19. The scope of interference by the High Court in second appeal under Section 100 CPC has been discussed by the Hon’ble Supreme Court in umpteen number of cases. It is no more res integra that the jurisdiction is strictly confined to the case, involving substantial question of law. In the foregoing discussion, this Court has observed that the substantial questions of law as framed and as suggested additionally are not the substantial questions of law. It has also said that as a whole second appeal under Section 100 CPC it is not permissible for the High Court to re-appreciate evidence on record and interfere with the findings recorded by the courts below and/or the first appellate court. If the first appellate court has exercised its discretion in a judicial manner, its decision cannot be recorded as suffered from an error either of law or of procedural require interference in the second appeal. Ordinarily, the High Court should not interfere with the concurrent findings of fact unless the same suffer from grave perversity or based on the inadmissible evidence or have been passed without evidence.

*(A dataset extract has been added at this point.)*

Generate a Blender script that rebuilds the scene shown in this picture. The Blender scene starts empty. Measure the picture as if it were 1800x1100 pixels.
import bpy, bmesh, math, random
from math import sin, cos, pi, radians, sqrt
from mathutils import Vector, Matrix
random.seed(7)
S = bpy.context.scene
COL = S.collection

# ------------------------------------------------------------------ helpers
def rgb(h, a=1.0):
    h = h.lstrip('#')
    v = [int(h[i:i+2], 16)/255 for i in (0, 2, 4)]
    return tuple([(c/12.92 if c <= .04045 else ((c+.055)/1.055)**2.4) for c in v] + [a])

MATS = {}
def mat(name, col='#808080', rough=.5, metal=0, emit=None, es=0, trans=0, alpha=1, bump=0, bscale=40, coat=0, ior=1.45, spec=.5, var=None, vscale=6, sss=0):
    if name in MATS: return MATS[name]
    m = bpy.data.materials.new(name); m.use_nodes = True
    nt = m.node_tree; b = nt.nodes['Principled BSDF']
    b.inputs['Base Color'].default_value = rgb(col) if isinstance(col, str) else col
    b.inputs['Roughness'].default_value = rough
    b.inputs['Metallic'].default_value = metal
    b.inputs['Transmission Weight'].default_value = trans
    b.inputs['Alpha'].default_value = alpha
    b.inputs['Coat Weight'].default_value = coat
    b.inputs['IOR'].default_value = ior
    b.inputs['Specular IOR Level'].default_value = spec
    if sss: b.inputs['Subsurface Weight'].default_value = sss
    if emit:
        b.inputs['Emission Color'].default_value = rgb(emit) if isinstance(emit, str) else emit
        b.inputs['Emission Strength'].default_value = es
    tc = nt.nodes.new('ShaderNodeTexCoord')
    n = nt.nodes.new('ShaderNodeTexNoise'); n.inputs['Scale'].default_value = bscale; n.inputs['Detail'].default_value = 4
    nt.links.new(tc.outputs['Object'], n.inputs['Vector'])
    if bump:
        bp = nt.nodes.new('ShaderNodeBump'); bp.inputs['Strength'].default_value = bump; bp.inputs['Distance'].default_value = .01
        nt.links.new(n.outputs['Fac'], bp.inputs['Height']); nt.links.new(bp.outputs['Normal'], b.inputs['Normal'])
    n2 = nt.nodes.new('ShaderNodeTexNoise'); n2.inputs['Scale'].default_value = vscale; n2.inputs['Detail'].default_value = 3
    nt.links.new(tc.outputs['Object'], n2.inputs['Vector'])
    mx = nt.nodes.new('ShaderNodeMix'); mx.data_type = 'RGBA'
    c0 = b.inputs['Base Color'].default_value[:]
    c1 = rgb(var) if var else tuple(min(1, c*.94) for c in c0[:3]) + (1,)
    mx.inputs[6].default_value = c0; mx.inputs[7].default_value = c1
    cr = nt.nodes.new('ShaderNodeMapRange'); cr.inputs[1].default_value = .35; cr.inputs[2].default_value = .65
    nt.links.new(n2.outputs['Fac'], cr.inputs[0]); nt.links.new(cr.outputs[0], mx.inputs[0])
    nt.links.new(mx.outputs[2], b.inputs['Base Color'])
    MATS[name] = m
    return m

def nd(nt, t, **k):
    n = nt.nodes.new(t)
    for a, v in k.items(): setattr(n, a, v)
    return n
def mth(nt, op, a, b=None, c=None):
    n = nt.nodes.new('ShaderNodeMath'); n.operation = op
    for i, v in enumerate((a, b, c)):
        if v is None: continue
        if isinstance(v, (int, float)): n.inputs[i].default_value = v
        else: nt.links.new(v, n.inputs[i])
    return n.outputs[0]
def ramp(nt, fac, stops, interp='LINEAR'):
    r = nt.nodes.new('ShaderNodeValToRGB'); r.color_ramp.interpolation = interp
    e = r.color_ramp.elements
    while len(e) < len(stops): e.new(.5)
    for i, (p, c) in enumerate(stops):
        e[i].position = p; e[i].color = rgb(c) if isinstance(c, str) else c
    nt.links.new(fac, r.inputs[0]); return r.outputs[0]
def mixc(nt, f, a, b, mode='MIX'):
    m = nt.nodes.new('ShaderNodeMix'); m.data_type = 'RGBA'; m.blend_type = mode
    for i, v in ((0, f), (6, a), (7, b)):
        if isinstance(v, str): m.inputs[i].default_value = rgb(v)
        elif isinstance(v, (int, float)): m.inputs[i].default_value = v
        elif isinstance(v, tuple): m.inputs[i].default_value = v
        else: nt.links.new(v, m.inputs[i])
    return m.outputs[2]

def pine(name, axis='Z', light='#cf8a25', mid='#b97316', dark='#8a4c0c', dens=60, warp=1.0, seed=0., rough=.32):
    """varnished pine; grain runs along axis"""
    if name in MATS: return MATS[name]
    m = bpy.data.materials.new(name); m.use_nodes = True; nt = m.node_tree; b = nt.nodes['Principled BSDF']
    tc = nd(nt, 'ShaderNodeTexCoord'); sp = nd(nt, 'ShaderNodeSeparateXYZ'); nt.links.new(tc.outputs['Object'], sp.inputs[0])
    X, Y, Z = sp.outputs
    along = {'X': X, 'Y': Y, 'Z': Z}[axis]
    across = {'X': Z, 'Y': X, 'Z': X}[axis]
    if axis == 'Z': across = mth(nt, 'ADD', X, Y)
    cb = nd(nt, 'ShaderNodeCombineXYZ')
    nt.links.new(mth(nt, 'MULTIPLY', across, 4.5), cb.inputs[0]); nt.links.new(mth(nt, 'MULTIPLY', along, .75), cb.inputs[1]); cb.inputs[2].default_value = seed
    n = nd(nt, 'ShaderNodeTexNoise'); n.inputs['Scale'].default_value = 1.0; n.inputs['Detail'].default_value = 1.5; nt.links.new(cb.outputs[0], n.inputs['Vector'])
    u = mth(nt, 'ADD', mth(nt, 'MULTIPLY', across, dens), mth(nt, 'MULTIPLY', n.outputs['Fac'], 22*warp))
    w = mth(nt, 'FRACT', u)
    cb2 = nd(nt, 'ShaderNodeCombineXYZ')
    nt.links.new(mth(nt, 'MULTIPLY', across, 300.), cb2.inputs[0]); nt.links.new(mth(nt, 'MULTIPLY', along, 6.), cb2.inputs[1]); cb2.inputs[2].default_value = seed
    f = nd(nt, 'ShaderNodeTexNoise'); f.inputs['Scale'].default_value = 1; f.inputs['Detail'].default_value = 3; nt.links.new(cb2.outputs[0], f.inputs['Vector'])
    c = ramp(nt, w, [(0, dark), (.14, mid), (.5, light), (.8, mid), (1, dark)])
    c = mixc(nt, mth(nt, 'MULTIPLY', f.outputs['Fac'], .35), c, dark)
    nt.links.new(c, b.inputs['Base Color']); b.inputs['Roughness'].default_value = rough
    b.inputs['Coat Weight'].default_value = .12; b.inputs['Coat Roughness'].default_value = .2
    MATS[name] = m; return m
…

In support of such proposition of law, the judgment of Hon’ble the Supreme Court in case of Narayanan Rajendran and Anr. Vs. Lekshmy Sarojini and Ors. Reported in [(2009) 5 SCC 264] and Gurnam Singh and Ors. Vs. Lehna Singh Reported in [(2019) 7 SCC 641] may be referred.

20. Before parting with the present judgment, this Court would also like to consider the aim and object of the rent control legislation in order to consider that as to whether the appellants-tenant who have completed the tenure of tenancy for more than 60 years in the rented shops (tenancy begun from 1948) are entitled to seek protection under the Rent Control Act, 1950. It may be noticed that the rent control legislation was entitled to strike a reasonable balance between the landlord and tenant. At one hand where the tenant requires adequate protection against his eviction at the hands of aggressive designed greedy landlord, at the same time rights of landlord also require protection to increase the rent reasonably and to evict tenant on the grounds permissible in law. The basic object of the Rent Control Act, 1950 is to save the harassment of tenant from unscrupulous landlords. The object of the Rent Control Act, 1950 may not be misconstrued to deprive the landlords of their bona fide properties for all times to come.

Such proposition of law was expounded by the Hon’ble Supreme Court in case of Shakuntala Bai Vs. Narayan Das reported in [(2004) 5 SCC 772], Satyavati Sharma Vs. Union of India Reported in [(2008) 5 SCC 287] & State of Maharashtra Vs. Super Max International Private Limited Reported in [(2009) 9 SCC 772].

21. Having discussed the sustainability of the impugned decree for eviction on the merits in detail as also considering the aim and object of rent control legislation, this Court is not inclined to interfere with the decree for eviction passed against appellant-tenant, at least at the stage of second appeal. As a consequence, this second appeal is dismissed and the decree for eviction is sustained.

22. However, it has been noticed that the rented premise was in tenancy of the tenant since 1948, three months time is granted to appellant-tenant to vacate and hand over the rented premise to respondents, subject to payment of due arrears of rent/mesne profits, if any.

23. There is no order as to costs.

24. All other pending application(s), if any, also stand(s) disposed of.

25. Record of both courts below be sent back.